La palabra, en su aceptación popular, nos convierte en hombres salaces, rijosos, dedicados a la más aberrante sensualidad. Para muchos, ser libidinoso es lo mismo que ser morboso. En realidad los romanos, al usar la palabra libido, se referían a un anhelo, un capricho. La expresión ad libidinem suam significaba “según su antojo”. De repente, para los mismos latinos, la palabra aludió a una exigencia desordenada, una pasión violenta, un desbarajuste de los principios. El erotismo se volvió procaz, se confundió con una genitalidad exasperada. La concupiscencia hizo suyo el vocablo, le dio ribetes de picardihuela.

Según Sigmund Freud, aquel empuje arranca con la pulsión sexual, termina abarcando toda la vida humana. Esta energía se invierte sin cesar, mejor sería definirla como dinamismo erótico, inevitable encuentro entre el deseo de amar y la obligación de morir. El idioma popular recoge la contradicción al decir me muero de amor, de pena, de tristeza, de vergüenza, de rabia, de las ganas; hasta Teresa de Jesús remata: “Me muero porque no muero”, hermosa definición de un orgasmo.

Hablamos del empuje desbordante que todo lo abarca: el arte, la pasión, la religión, la necesidad de escribir, el sibaritismo, la sexualidad (como gastronomía del cuerpo). Nos emociona beber un vino porque sabemos conmovernos cuando la vid, con sus pies tortuosos, se obstina en vivir más allá de lo previsto. La vida que irrumpe es el impulso vital del que hablaba Bergson. La libido es aquel determinismo que nos impulsa a multiplicar la intensidad de los anhelos, todos los enamorados del mundo lo saben. Es tan simple como el hecho de respirar, amar, querer ser bueno, el sencillo hecho de llenar la vida como se llena una copa. Es la subida constante hasta el vértice de la pirámide: Dios, la eternidad, o el sencillo hecho de llenar la vida hasta el tope. Gracias a la libido desatamos la carrera testaruda de un pequeño espermatozoide ansioso de fecundar el óvulo para que la tierra siga girando en un vals interminable, lo demás es solemnidad, seriedad prefabricada, cuento siniestro para intelectualoides.

La libido es como la savia que hincha los capullos, los obliga a convertirse en flores, la sangre que corre sin cesar, golpetea con tesón, el suelo empapado que se empeña en preparar múltiples primaveras.
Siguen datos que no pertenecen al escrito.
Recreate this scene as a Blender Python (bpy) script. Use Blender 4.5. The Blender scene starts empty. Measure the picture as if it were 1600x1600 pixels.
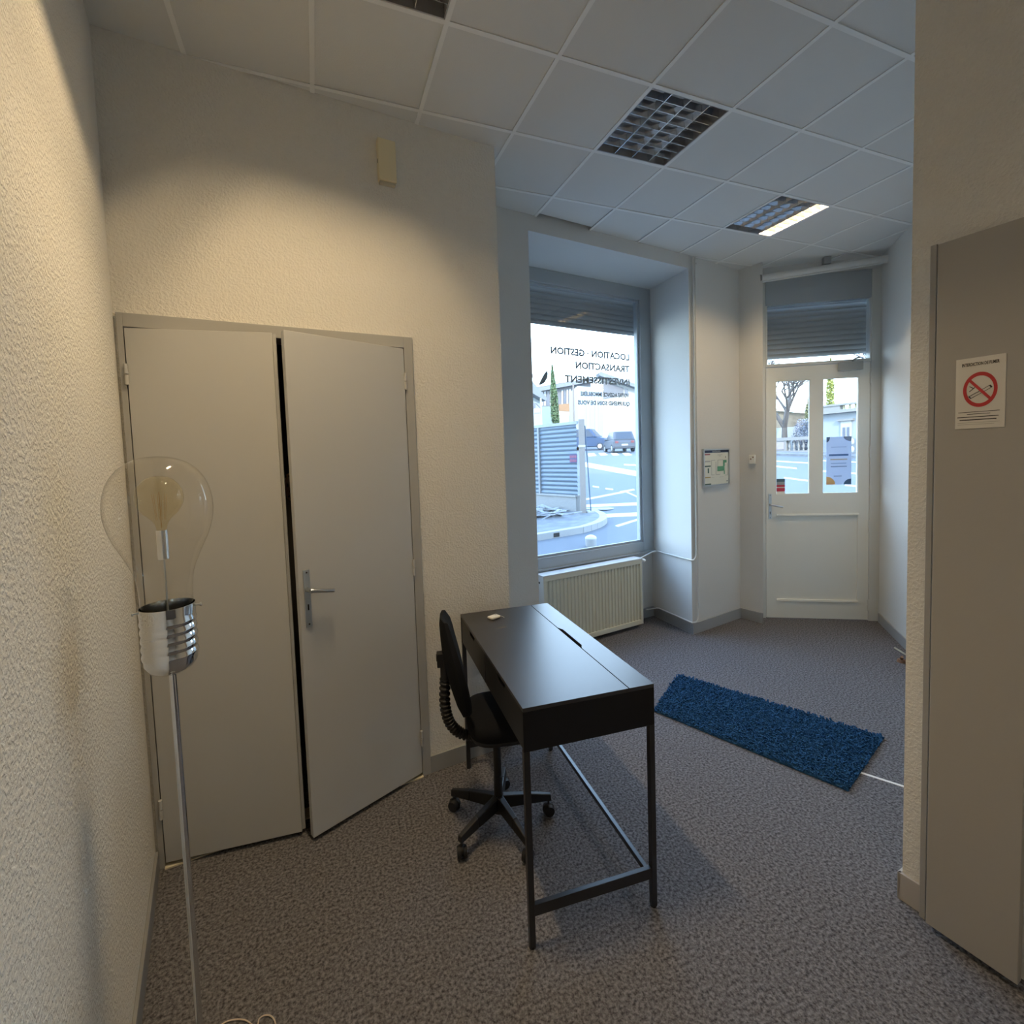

La libido es aquella maravillosa facultad que tenemos de asombrarnos, de soltar nuestros cinco sentidos alrededor de una ilusión. Es la rabia de vivir que aconsejaba el clarinetista Sídney Bechet.

Cuando en Carondelet pregunté al presidente Mitterrand lo que opinaba del poder, contestó: “La vida no es voluntad de poder sino voluntad de placer”. La falta de libido es tan aberrante como la carencia del sentido del humor. Hasta el mostachón Bismarck aclaró: “La vida no vivida es causa del miedo irracional a la muerte”. La libido está doquiera, en la sensualidad de los libros, su olor, la textura del papel. Resulta exultante sentir dentro de nosotros aquella erupción de vitalidad a la que llamamos amor. Somos apenas una cicatriz en el mapa, seres grandes en su aparente miseria.